I’m giving this book two stars rather than one because the first half of the book would probably have received a three or a three and a half and the rest of it a one or less if it were possible.
I didn’t like the writing style from the very beginning, which was probably my first indicator that I wasn’t going to particularly enjoy the book, but I overlooked it (and quite easily, too) because it wasn’t bad – only not to my taste. The first half of the book features an unusual amount of violence, something of which I consider myself pretty tolerant and, in fact, wasn’t repulsed by it until a certain character is introduced around the middle of the book. After this, though, I was literally reading the book with my face in a permanent cringe because it was so distastefully and graphically violent. I’m honestly shocked that I hadn’t seen or heard a single trigger warning in this book because nearly every single one you can think of applies: sexual abuse, self-harm, rape, psychological and physical abuse, child abuse, eating disorders, suicide, and probably several more that won’t come to mind. Particularly jarring were the numerous (NUMEROUS) detailed and extensive descriptions of various methods of self-harm.
But what bothered me the most was not the abuse and the self-harm, but the fact that they were so obviously unnecessary, overused, and emotionlessly written. This book is 720 pages long and I swear if you ripped out each page that detailed self-harm or abuse it’d be half the size, and I’d put actual money on this. The book was painfully repetitive, not just of violence, but also of the horrible beyond imagination things that continue to happen to Jude. When I can predict how the book is going to end from the first few chapters, that book is not going to be one that I enjoy or recommend and I guessed the ending of the novel within the first few pages (and then, regrettably, had to read 700 more to watch it unravel).
I expected the book to document the friendship of the four main characters, Jude, Willem, Malcolm, and JB, and perhaps this was the case for a handful of chapters, but after this it was mainly about Jude, and the other characters (besides Willem, who was only significant because he was so to Jude) fade into the background.
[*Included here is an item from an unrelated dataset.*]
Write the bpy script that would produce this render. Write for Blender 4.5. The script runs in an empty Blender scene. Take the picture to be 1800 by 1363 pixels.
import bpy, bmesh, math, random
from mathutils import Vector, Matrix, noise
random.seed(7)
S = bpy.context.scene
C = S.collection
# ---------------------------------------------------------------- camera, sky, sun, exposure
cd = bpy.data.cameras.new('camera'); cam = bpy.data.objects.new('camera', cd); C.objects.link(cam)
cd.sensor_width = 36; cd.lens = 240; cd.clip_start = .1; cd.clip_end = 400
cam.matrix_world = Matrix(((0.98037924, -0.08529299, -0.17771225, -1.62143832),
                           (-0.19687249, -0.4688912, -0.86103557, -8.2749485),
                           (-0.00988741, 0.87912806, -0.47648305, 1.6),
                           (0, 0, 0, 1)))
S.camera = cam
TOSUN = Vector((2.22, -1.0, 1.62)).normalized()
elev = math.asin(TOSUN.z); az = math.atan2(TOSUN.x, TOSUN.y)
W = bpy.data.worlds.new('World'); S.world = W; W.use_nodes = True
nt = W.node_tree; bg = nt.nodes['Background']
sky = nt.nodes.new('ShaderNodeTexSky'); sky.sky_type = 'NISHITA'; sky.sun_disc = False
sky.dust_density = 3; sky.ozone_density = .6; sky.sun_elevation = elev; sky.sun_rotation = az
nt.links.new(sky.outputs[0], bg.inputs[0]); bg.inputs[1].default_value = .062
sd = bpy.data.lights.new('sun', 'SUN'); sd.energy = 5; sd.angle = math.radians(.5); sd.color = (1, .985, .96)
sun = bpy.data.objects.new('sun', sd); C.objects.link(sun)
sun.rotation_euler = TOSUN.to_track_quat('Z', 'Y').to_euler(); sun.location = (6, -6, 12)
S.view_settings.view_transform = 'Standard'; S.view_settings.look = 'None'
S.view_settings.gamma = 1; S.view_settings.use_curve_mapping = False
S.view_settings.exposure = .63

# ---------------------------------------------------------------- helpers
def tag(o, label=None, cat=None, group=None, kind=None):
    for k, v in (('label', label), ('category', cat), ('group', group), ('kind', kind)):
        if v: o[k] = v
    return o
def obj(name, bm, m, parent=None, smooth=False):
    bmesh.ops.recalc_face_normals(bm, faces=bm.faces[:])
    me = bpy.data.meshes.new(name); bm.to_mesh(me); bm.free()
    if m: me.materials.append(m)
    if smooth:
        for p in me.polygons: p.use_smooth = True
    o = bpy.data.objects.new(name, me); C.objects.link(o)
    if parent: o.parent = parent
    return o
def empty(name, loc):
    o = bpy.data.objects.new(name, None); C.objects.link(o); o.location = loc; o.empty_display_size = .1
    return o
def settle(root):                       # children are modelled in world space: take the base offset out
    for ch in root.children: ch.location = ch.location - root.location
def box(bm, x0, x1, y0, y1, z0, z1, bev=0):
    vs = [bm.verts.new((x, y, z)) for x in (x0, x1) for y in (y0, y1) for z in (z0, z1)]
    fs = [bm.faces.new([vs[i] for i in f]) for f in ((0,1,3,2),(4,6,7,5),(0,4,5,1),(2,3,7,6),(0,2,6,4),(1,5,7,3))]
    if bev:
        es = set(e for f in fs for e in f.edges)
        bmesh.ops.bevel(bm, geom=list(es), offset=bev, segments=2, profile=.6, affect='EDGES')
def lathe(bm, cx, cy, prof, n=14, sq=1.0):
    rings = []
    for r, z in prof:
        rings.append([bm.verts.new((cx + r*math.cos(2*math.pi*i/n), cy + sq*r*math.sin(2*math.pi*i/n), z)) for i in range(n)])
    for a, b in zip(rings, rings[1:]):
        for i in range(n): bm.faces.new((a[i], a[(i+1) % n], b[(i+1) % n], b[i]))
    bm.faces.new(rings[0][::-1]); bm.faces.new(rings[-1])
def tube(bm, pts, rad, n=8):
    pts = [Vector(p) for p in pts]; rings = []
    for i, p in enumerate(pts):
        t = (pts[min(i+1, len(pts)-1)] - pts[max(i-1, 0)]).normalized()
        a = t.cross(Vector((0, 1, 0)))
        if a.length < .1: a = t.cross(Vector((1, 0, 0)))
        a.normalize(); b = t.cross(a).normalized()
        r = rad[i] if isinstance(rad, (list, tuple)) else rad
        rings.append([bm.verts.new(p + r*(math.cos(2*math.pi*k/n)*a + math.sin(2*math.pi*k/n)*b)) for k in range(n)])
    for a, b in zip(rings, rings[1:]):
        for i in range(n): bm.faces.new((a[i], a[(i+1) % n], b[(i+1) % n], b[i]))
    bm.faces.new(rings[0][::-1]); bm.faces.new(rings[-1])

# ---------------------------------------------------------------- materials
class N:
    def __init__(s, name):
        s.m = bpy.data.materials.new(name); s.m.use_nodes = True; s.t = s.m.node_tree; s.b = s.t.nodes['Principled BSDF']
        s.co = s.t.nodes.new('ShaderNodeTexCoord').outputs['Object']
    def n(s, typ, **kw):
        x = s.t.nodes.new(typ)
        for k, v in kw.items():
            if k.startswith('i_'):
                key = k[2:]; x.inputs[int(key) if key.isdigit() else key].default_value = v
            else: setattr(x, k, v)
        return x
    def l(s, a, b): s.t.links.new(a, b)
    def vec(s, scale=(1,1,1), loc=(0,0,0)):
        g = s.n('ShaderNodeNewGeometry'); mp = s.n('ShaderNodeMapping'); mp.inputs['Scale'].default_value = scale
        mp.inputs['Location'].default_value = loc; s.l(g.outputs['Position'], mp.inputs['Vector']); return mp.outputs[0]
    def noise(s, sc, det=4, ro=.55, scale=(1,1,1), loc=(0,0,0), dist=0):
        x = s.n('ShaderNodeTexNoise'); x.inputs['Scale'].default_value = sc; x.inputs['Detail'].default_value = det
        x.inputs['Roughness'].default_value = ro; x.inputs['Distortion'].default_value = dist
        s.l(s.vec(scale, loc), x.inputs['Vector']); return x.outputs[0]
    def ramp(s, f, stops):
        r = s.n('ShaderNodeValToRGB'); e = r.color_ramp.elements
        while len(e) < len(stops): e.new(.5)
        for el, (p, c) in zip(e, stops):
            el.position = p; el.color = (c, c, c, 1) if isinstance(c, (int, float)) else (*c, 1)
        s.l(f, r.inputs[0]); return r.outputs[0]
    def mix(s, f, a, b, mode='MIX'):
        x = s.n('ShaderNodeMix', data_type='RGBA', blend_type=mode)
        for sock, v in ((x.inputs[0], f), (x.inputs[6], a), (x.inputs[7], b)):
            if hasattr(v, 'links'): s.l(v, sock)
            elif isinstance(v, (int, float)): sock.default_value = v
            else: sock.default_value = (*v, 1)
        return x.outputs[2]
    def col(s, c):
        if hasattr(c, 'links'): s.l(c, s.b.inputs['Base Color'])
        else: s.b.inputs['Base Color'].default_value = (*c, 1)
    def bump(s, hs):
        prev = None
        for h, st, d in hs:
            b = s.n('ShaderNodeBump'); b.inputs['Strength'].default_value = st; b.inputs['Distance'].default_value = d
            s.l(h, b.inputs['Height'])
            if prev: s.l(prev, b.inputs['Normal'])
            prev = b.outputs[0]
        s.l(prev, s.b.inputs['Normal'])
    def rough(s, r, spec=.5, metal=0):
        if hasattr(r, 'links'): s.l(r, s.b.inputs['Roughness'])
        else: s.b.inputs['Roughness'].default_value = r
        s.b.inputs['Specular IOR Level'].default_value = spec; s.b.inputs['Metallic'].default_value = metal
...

And even this would’ve been tolerable if Jude hadn’t been such an easily hateable character. I tried so hard to like him, I really did, especially since his suffering is so intense throughout the novel, but at some point I realized that I didn’t dislike him because he was annoying or cruel or stupid, but that actually Yanagihara hadn’t given me a single viable reason to like him at all. A friend of mine (who listened to me moan and complain about the book for a week while I read it) watch an interview in which Yanagihara claims she intended to write a character who was so hopeless that he couldn’t be helped and whose infinite misery was inevitable and incessant to teach readers that some people in the world cannot be helped and should essentially be left alone to commit suicide (woah, ok?). But, I mean, really she succeeded.
Jude is pathetic and whiny, corny and unlikeable, has no redeeming qualities, AND leads such an unrealistic life that it’s impossible to either relate or to place the story within some sort of understandable perspective. I’ll leave it to those who have read the book to consider this part, since this review is already ridiculously long, but to anyone who has yet to open it (or who has made it partway through and is considering DNF’ing): put it down, forget it exists. Read the Goldfinch.